Example 1: You sell an investment and realize a $1,000,000 capital gain. You reinvest the $1,000,000 into a qualified opportunity fund, however, and so don’t need to pay the taxes on the gain until December 31, 2026.
A second benefit: If you hold your new investment in the qualified opportunity zone for at least five years, you exclude ten percent of the capital gain. And if you hold your new investment for at least seven years, you exclude fifteen percent of the capital.
Example 2: That $1,000,000 re-investment described in Example 1? Suppose you make that re-investment on December 31, 2019. On December 31, 2026, you owe taxes. But because you have held the investment for seven years, you exclude 15 percent of the $1,000,000 gain from your taxable income and so avoid taxes on $150,000. (You do owe taxes on the remaining $850,000.)
A third benefit: If you hold a qualified opportunity zone investment for at least ten years, you don’t owe taxes on the increase in value of the investment in the qualified opportunity fund.
Example 3: You make the $1,000,000 re-investment described in examples 1 and 2. And on December 31, 2026, you do end up paying capital gains taxes on $850,000 of the previously realized gain. However, you don’t sell the property until 2030 when you sell the property for $2,000,000. The second $1,000,000 of gain? You don’t pay taxes on that.
The Devil in Details
The preceding paragraphs brush over the gritty details of the qualified opportunity zone loophole.
But you want to know two important details.
Detail number one? Qualified opportunity zones are “distressed” areas where federal and state governments want to “spur” economic activity. (Here’s a link to one of the online lists available: Opportunity Zones list.)
Detail number two? These things, while potentially giant tax savers, get complicated. (See Forbes columnist Tony Nitti’s discussion of Qualified Opportunity Zones for a great discussion of the details.)
But let me put this into perspective. As just a rough guess? I estimate setting up your own qualified opportunity fund to make some entrepreneurial investment increases your accounting costs by an extra $10,000 a year.
Example 4: Your accountant used to charge you $1,000 a year for your business tax return. But now, with the extra work related to the qualified opportunity fund , the price runs $11,000… so a $10,000 bump in cost.
And Now that You Know Lay of the Land
Again, I’m not even sure you should be reading stuff like this. You probably have holiday preparations to take care of, right? Maybe year-end to-do lists that need to be cleared?
So let me make this quick. I have three closing comments for you.
First, I don’t think you let qualified opportunity zones influence your tax planning or entrepreneurship. The tax benefits sound good. I grant you that. But for small business investors, the annual accounting costs run too high.
Example 5: If you did make the $1,000,000 investment described in examples 1, 2 and 3 and saved yourself from paying a 20 percent capital gains tax on $1,150,000, your tax savings equal roughly $230,000. That sounds great!
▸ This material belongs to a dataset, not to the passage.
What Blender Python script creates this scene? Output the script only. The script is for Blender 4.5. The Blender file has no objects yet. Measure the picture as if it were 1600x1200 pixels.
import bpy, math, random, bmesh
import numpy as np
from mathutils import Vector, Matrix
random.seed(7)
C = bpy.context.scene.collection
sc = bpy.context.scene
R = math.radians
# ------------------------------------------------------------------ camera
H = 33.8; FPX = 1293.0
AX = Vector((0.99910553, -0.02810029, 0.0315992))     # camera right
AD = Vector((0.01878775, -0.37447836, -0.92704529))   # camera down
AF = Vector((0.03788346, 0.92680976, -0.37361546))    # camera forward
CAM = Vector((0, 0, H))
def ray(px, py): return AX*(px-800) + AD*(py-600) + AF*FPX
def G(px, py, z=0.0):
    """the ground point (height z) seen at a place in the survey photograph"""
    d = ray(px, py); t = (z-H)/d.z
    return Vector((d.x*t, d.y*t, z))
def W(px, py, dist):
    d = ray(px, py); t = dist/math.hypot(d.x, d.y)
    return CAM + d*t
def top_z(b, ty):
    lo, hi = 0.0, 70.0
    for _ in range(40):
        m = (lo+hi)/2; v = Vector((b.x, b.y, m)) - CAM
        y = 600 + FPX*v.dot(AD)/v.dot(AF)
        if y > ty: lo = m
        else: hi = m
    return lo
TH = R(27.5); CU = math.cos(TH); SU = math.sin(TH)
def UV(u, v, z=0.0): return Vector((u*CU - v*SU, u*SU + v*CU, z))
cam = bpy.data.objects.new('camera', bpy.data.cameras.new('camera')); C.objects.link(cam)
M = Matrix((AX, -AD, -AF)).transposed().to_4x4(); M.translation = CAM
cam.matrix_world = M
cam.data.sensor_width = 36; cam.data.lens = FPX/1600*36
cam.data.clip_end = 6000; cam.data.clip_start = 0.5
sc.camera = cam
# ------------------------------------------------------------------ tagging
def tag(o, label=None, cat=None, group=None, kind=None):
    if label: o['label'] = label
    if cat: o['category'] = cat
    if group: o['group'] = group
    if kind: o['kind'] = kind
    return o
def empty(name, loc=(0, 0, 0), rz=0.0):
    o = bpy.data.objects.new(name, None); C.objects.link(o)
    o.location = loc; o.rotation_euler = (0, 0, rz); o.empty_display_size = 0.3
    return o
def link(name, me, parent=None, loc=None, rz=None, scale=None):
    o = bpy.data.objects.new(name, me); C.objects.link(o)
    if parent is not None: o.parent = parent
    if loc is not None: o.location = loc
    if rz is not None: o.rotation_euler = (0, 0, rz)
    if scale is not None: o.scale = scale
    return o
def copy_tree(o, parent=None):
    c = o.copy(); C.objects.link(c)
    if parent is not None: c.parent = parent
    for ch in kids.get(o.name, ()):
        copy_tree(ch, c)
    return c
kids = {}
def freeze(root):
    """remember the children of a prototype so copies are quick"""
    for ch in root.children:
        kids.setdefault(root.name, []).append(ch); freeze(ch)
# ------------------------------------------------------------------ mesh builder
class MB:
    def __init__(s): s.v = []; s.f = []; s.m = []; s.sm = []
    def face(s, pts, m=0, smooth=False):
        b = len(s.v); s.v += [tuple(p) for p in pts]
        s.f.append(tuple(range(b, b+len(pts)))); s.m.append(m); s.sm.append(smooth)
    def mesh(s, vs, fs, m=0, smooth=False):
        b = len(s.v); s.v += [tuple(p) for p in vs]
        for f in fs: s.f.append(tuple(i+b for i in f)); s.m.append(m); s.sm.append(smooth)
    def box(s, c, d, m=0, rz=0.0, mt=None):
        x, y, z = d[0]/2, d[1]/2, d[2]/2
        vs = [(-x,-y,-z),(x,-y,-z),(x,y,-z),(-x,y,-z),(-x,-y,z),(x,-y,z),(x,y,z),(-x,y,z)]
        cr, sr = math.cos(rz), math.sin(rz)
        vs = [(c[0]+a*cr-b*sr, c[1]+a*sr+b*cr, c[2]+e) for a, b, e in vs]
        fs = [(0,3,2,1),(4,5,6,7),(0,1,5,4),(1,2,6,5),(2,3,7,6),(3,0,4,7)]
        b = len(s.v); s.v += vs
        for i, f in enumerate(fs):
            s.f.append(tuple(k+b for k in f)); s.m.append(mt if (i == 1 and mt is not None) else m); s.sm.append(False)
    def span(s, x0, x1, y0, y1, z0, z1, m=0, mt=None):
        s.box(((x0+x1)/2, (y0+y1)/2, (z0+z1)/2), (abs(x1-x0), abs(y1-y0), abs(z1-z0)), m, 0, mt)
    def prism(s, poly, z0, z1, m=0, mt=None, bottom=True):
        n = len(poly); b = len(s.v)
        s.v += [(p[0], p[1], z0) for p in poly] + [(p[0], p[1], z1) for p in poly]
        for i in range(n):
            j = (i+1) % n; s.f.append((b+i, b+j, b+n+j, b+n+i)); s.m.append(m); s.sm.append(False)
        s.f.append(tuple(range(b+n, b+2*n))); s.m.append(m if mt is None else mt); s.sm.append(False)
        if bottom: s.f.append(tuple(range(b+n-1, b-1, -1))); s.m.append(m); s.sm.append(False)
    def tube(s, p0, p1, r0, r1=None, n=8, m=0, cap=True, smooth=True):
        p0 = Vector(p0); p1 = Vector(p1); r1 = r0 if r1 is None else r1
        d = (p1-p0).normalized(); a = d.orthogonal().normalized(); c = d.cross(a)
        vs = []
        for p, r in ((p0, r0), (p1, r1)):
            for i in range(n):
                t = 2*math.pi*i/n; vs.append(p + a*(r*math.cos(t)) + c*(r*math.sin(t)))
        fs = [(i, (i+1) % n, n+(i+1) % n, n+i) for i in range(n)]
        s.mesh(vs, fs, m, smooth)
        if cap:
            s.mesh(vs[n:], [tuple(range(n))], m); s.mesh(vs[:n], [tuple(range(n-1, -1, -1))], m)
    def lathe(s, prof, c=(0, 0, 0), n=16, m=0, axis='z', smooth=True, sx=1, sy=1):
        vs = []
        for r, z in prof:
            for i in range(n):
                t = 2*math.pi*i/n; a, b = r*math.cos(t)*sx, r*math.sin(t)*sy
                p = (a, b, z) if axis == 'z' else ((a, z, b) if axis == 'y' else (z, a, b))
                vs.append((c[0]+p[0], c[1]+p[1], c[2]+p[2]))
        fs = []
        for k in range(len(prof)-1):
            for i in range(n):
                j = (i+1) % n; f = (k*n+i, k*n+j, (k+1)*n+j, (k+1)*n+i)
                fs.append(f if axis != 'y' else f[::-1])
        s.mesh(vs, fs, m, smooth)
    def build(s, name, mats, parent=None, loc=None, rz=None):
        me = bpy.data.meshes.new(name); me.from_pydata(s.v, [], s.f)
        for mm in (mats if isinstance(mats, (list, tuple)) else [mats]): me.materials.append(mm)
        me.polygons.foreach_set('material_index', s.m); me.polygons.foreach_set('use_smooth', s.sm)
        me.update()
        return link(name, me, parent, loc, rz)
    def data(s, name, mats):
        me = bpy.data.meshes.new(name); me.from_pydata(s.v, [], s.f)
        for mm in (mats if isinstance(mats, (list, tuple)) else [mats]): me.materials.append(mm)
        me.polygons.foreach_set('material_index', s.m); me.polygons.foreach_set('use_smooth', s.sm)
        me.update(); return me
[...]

But you would have paid per my estimates an extra $100,000 in tax accounting fees. (I calculate this value by saying you pay an extra $10,000 a year for ten years.) That’s not worth it by my calculations.
Note: Remember that in the given examples the $230,000 in capital gains savings occurs when your $1,000,000 investment in some struggling “qualified opportunity zone” doubles in value. But that may not occur. And then note, you will end paying the $100,000 or whatever in extra tax accounting fees.
A second comment: I think the requirement to pay the taxes you owe by December 31, 2026, even considering the ten percent and fifteen percent exclusions, means you’re sitting on ticking time bomb.
Example 6: You make a $1,000,000 investment into a qualified opportunity zone and on December 31, 2026 must pay the, say, twenty percent capital gains tax–so $170,000–on the $850,000 of gain you need to recognize. Unfortunately, your investment in an economically distressed neighborhood has struggled. And you can neither get financing from a bank or sell out to some other entrepreneur to get the money to pay your taxes.
My third and final comment: Suppose you happen to find yourself investing in an area that only coincidentally qualifies as a “qualified opportunity zone.” In other words, your investment makes sense regardless of the qualified opportunity zone loophole.
In this special case?
Yeah, I think you do talk with your accountant about using this new tax law. Sure. You probably will jack your tax accounting fees by thousands of dollars annually. But you might save a bundle.